ABSTRACT

Dalit literature in India, articulated in non-canonical literary genres, has been impacted by this activist orientation. The sub-subaltern category of Bengali ‘Dalit’ literature focuses on the emancipation of the Bengali Dalit narrators. Often digressing from the conventional norms of autobiography, Itibritte Chandal Jiban (2012) by Manoranjan Byapari (trans. Interrogating My Chandal Life: The Autobiography of a Dalit (2018) by Sipra Mukherjee) is more a socio-political testimony than a mere record of ‘lived experience.’ While immersed in socio-political and cultural upheavals and revolutionary political ideologies, this text is engrossed by the micro-social layers of the history of Bengal and Bengali Dalits. This translation takes the form of ‘translaboration’ where the translator becomes a collaborator with the writer in the movement; together they act towards gaining social transformation and power switching.
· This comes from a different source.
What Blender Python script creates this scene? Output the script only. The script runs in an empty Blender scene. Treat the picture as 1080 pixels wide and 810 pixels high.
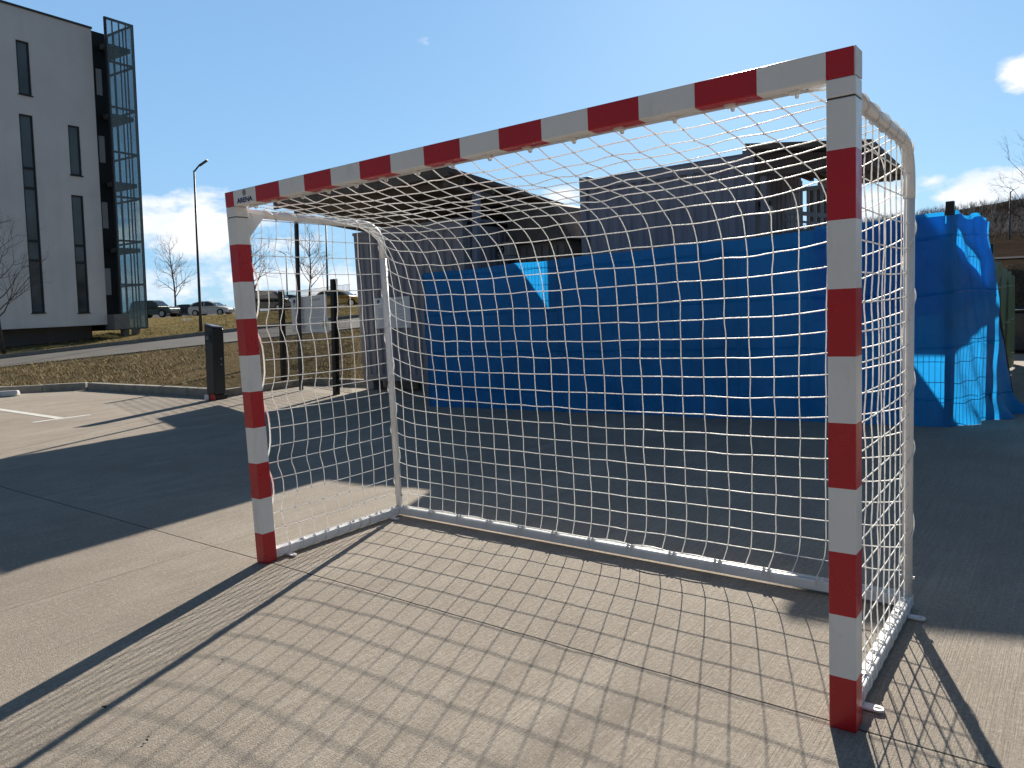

Translation thereby becomes not only a literary and linguistic journey from source to target text, but becomes also a socio-political journey—‘a catalyst for social change.’ By comparing and analysing both the original and the translated autobiographies this chapter examines how the writer and the translator transmit the Dalit discourse of Bengal and how translation becomes a significant socio-politico-ideological movement engaged in by marginalised people.